The CSA says IT managers need to understand the unique nature of cloud-delivered security offerings so that they are in a position to evaluate them and to understand if they will meet their needs
The CSA says IT managers need to understand the unique nature of cloud-delivered security offerings so that they are in a position to evaluate them and to understand if they will meet their needs

The new report, prepared by the SecaaS Working Group, provides guidance for best practices on “how to evaluate, architect and deploy cloud-based SIEM services to both enterprise and cloud-based networks, infrastructure and applications,” it said.

Numerous security vendors are now leveraging cloud-based models to deliver security solutions – a shift has occurred for a variety of reasons, including greater economies of scale and streamlined delivery mechanisms. As a result, businesses of all sizes are now faced with evaluating security solutions which run in a hosted or web-delivered environment rather than on-premises. The CSA maintains that IT managers need to understand the unique nature of cloud-delivered security offerings so that they are in a position to evaluate the offerings and to understand if they will meet their needs.

"In many conversations with IT leaders today we discovered a common problem: they need a simple way to understand systems, processes, current policies and procedures and be able to evaluate how the cloud may help them realize lower IT security costs, improve best practices, and perhaps most importantly, communicate that to their management team," said John Howe, COO at the CSA, in a blog post. "After all, a move to the cloud needs to be a strategic one."

To that end, the main thrust of the new research is to simply define what SecaaS means to organizations and provide guidance on how these new practices should be best implemented, according to Jim Reavis, co-founder and executive director for the CSA.

“Bringing event, threat and risk data seamlessly together is the foundation of SIEM, however doing it in a services model presents a variety of new challenges,” he explained. “This new guidance will go a long way to helping IT security managers, technical architects and systems managers take a more comprehensive approach to providing SIEM as a service under a Security as a Service model.”

The guidance report addresses the leveraging of cloud-based SIEM services in support of cloud environments, both public and private, hybrid environments and traditional non-cloud environments.

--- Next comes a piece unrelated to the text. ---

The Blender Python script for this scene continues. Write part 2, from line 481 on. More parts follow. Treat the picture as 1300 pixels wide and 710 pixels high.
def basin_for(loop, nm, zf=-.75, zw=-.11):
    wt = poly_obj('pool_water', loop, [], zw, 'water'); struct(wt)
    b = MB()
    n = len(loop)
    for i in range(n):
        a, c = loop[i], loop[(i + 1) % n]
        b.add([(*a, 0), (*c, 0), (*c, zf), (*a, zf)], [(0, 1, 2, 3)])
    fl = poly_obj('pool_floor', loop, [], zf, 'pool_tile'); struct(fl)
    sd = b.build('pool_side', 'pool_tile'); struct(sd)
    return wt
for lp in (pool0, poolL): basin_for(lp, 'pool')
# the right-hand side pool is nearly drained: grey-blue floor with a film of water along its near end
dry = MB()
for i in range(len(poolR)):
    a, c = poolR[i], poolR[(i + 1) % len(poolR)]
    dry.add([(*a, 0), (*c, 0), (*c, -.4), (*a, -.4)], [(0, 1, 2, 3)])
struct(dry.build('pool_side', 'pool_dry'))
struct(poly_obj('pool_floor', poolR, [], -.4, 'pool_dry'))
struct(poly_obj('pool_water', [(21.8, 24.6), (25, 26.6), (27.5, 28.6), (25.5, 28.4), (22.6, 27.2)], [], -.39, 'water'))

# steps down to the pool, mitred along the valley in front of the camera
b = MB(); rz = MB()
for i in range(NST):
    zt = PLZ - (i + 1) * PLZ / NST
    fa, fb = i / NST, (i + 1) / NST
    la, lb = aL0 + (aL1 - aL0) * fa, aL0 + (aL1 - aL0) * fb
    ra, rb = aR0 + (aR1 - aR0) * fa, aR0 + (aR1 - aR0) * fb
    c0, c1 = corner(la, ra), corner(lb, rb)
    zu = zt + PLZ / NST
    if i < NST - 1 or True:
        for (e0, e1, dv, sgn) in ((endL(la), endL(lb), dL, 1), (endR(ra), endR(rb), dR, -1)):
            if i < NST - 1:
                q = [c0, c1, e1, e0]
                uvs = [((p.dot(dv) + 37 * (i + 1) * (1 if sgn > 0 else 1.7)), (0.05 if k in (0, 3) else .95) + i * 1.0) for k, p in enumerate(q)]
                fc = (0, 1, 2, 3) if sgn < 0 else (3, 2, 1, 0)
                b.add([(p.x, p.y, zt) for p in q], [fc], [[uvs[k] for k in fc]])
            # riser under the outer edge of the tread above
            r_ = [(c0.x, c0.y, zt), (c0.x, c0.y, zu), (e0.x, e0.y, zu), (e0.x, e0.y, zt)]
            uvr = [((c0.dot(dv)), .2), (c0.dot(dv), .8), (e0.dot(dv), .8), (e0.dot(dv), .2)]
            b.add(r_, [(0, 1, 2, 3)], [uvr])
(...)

It looks at the requirements, implementation considerations and concerns, and implementation steps as part of the many considerations for SIEM.

“The best practices in this research will serve as a foundation and critical component to deriving real value from SIEM and protecting today’s organizations against a myriad of threats,” said Matt Mosley, a senior strategist with CSA member NetIQ. “As organizations look to implement and take advantage of the potential benefits of SIEM-as-a-Service, the CSAs SIEM guidance report will play a vital role in formalizing and extending best practices as well as providing guidance on the key considerations for implementing hybrid or cloud SIEM.”